Una «vedova» molto allegra oggi come a Vienna nel 1905

La celebre operetta di Lehar in scena stasera e domani con Maddalena Crippa che recita in tre ruoli diversi

«Ci vorrebbe la polizia teatrale per impedire che si pieghino i testi, anche più classici, a cervellotici riferimenti con l'attualità. Sono un tradimento totale: se metti in scena Medea, per esempio, non farmi vedere solo l'aspetto che rimanda ai moderni extracomunitari. Che senso ha? Medea è una mezza divinità, una donna complessa: fai parlare Euripide e tanto basta». Maddalena Crippa si scalda, ma la colpa è dell'intervistatore, che ha malamente chiesto quali parallelismi con il mondo d'oggi ha scovato nell'operetta più rappresentata del pianeta.

Come tutti sanno, è La vedova allegra - musica di Franz Lehár, libretto di Victor Léon e Leo Stein -, che debuttò nella spumeggiante Vienna del 1905, dove venne sicuramente vista da scrittori come Karl Kraus, Arthur Schnitzler, Robert Musil e dal padre della psicoanalisi, Sigmund Freud. A Milano arrivò nel 1907, al Dal Verme. Crippa la porta in scena al Franco Parenti, nell'applaudita stagione estiva, stasera e domani. «Ma tornerò tra febbraio e marzo. Due sole sere sono poche per Milano. Ora, prima di un periodo di vacanza, la porto in giro per l'Italia: il 4 agosto sarò a Mogliano Veneto».

Lo spettacolo, intitolato filologicamente L'allegra vedova (regia di Bruno Stori), è ambientato in un cafè chantant della Belle Époque. «Interpreto tre ruoli: il conte Danilo Danilowitsch, la vedova Anna Glavari e il narratore. Recito e canto. È stato molto faticoso, ma mi sono divertita tantissimo. Il lavoro mi è stato proposto da Parmaconcerti, che lo ha prodotto in collaborazione con la Compagnia Umberto Orsini: di mia spontanea iniziativa non lo avrei mai affrontato. E ora rispondo alla sua domanda tra le somiglianze di quell'epoca e oggi: allora come adesso, questa magnifica operetta regala allo spettatore un'ora e dieci minuti di puro piacere e gioia. Mi sembra che mai come ai nostri giorni ce ne sia bisogno».

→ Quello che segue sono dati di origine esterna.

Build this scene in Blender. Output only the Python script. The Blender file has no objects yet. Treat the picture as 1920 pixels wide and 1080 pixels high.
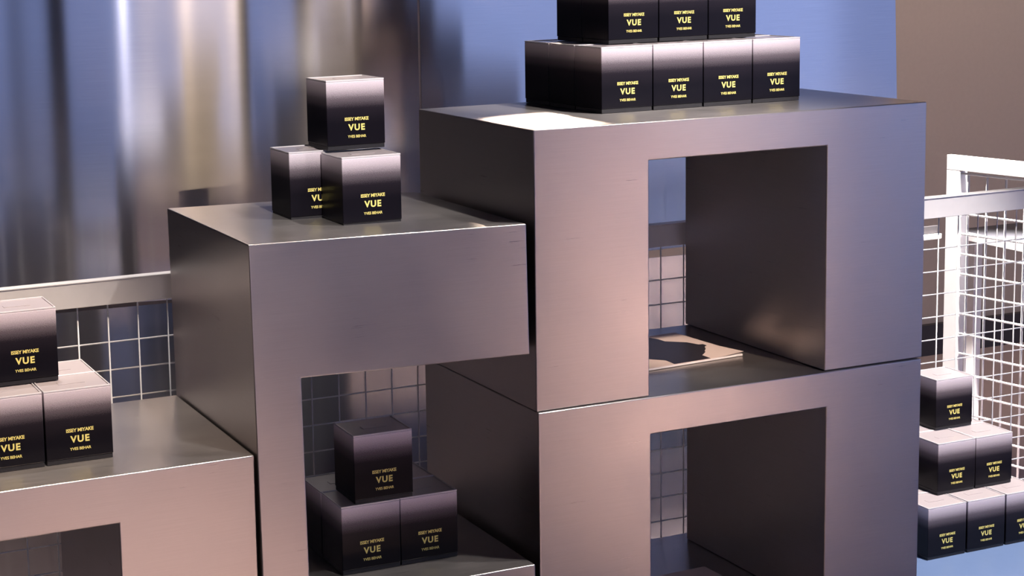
import bpy, bmesh, math, random
from mathutils import Vector, Matrix

random.seed(7)
SC = bpy.context.scene
COL = SC.collection
PI = math.pi

# ------------------------------------------------------------------ camera
cam_d = bpy.data.cameras.new('camera')
cam = bpy.data.objects.new('camera', cam_d)
COL.objects.link(cam)
SC.camera = cam
YAW, PITCH, ROLL, FPX = 0.3988, 0.1376, -0.0247, 3264.22
f = Vector((math.sin(YAW) * math.cos(PITCH), math.cos(YAW) * math.cos(PITCH), -math.sin(PITCH)))
r = Vector((math.cos(YAW), -math.sin(YAW), 0))
u = r.cross(f)
r2 = r * math.cos(ROLL) + u * math.sin(ROLL)
u2 = u * math.cos(ROLL) - r * math.sin(ROLL)
M = Matrix((r2, u2, -f)).transposed().to_4x4()
M.translation = Vector((-1.4243, -2.6328, 0.8236))
cam.matrix_world = M
cam_d.sensor_width = 36.0
cam_d.lens = FPX * 36.0 / 1920.0
cam_d.shift_x = 270.33 / 1920
cam_d.shift_y = -191.67 / 1920
cam_d.clip_start = 0.05

# ------------------------------------------------------------------ world, exposure, lights
SC.view_settings.view_transform = 'Standard'
SC.view_settings.look = 'None'
SC.view_settings.exposure = 0.0
SC.view_settings.gamma = 1.0
SC.view_settings.use_curve_mapping = False
w = bpy.data.worlds.new('world')
SC.world = w
w.use_nodes = True
w.node_tree.nodes['Background'].inputs[0].default_value = (0.34, 0.43, 0.85, 1)
w.node_tree.nodes['Background'].inputs[1].default_value = 0.95

WARM = (1.0, 0.80, 0.62)
WHITE = (1.0, 0.93, 0.88)
BLUE = (0.42, 0.55, 1.0)


def spot(name, loc, target, energy, angle, color=WARM, blend=0.6, radius=0.05):
    d = bpy.data.lights.new(name, 'SPOT')
    d.energy = energy
    d.color = color
    d.spot_size = math.radians(angle)
    d.spot_blend = blend
    d.shadow_soft_size = radius
    o = bpy.data.objects.new(name, d)
    COL.objects.link(o)
    o.location = loc
    o.rotation_euler = (Vector(target) - Vector(loc)).to_track_quat('-Z', 'Y').to_euler()
    return o


def point(name, loc, energy, color=WARM, radius=0.04):
    d = bpy.data.lights.new(name, 'POINT')
    d.energy = energy
    d.color = color
    d.shadow_soft_size = radius
    o = bpy.data.objects.new(name, d)
    COL.objects.link(o)
    o.location = loc
    return o


def area(name, loc, target, sx, sy, energy, color):
    d = bpy.data.lights.new(name, 'AREA')
    d.shape = 'RECTANGLE'
    d.size = sx
    d.size_y = sy
    d.energy = energy
    d.color = color
    o = bpy.data.objects.new(name, d)
    COL.objects.link(o)
    o.location = loc
    o.rotation_euler = (Vector(target) - Vector(loc)).to_track_quat('-Z', 'Y').to_euler()
    return o


# ceiling spots over the display, with unseen fill spots added among them
spot('ceiling_spot_left', (-0.62, -0.9, 2.4), (-0.90, 0.15, 0.05), 330, 24)
spot('ceiling_spot_front', (0.75, -0.55, 2.5), (-0.1, 0.0, 0.3), 110, 50, WHITE)
spot('fill_spot_magazine', (0.95, -1.7, 2.4), (0.47, 0.24, 0.0), 520, 8, blend=1.0)  # unseen spot added to light the magazine through the cube opening
spot('fill_spot_stack', (1.3, -2.2, 2.6), (0.46, 0.15, 0.66), 650, 12, WHITE)  # unseen frontal spot added to brighten the big stack's box fronts
spot('fill_spot_three', (-0.5, -2.0, 2.6), (-0.27, 0.15, 0.52), 520, 9, WHITE)  # likewise added, brightens the three boxes on the stand
spot('ceiling_spot_right', (1.3, -0.45, 2.5), (1.32, 0.32, -0.35), 950, 21, WHITE, blend=0.7)
spot('fill_spot_edge_left', (0.0, -0.8, 2.5), (-0.7, 0.0, 0.0), 90, 22, WHITE)  # unseen spot added for a glint along the left cube's front edge
spot('fill_spot_edge_right', (1.35, -0.6, 2.5), (0.25, 0.0, 0.3), 90, 18, WHITE)  # unseen spot added for edge glints on the stacked pair of cubes
spot('ceiling_spot_grid', (1.70, 0.60, 2.6), (1.94, 0.88, -0.05), 4200, 20, WHITE)
spot('ceiling_spot_gap', (-0.85, 0.60, 2.7), (-0.85, 0.565, -0.4), 220, 24, WHITE)
# unseen spots added behind the steel sheets to burn and warm the cube tops
spot('fill_spot_back_cube', (1.0, 1.95, 2.2), (0.125, 0.15, 0.50), 4500, 5.0, blend=1.0)
spot('fill_spot_back_left', (-0.1, 2.2, 2.4), (-0.65, 0.2, 0.1), 40, 30)
# unseen spots added to pool warm light on the floor for the steel to mirror
spot('fill_spot_floor_a', (-0.32, -1.50, 2.6), (-0.32, -1.50, -0.8), 2000, 27)
spot('fill_spot_floor_b', (1.12, -1.65, 2.6), (1.12, -1.65, -0.8), 1400, 18)
spot('fill_spot_floor_c', (1.88, -2.55, 2.6), (1.88, -2.55, -0.8), 6500, 15)
spot('fill_spot_floor_d', (2.66, -3.60, 2.6), (2.66, -3.60, -0.8), 9500, 17)
spot('fill_spot_floor_e', (3.60, -4.90, 2.6), (3.60, -4.90, -0.8), 11000, 19)
spot('ceiling_spot_wall', (3.0, 0.9, 2.6), (3.2, 2.6, 0.6), 165, 80, WARM)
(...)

Non immaginatevi una Vedova con tutti i crismi, come andava in scena nella Vienna imperiale: ricchi costumi, personaggi, musiche da grandi orchestre (Lehár l'aveva pensata così). «Ci sono chitarra, flauto, ottavino, fisarmonica, bandoneon, contrabbasso, ma neppure un violino. E abbiamo tolto il ciarpame dell'operetta, per la nostra sensibilità ridondante. E costoso. Resta l'energia del valzer, musica che aumenta le endorfine e rende allegri». Le arie musicali, arrangiate sulle originali da Giacomo Scaramuzza - arie conosciutissime anche per i numerosi film tratti dall'operetta - accompagnano la storia della vedova Anna che rischia di non andare in sposa al conte Danilo, dell'immaginario regno di Pontevedro: sventura che precipiterebbe lo staterello nella rovina. La vicenda si svolge a Parigi, nell'alta società delle diplomazie.

Al termine dello spettacolo, come di consueto, gli spettatori potranno

(biglietto 10 euro) nuotare fino a mezzanotte nella piscina Caimi. Con buona pace di Selvaggia Lucarelli, che ha satireggiato la «piscina dei ricchi» per le chiassose torme divoratrici di calippi. Assenti nella piscina del teatro.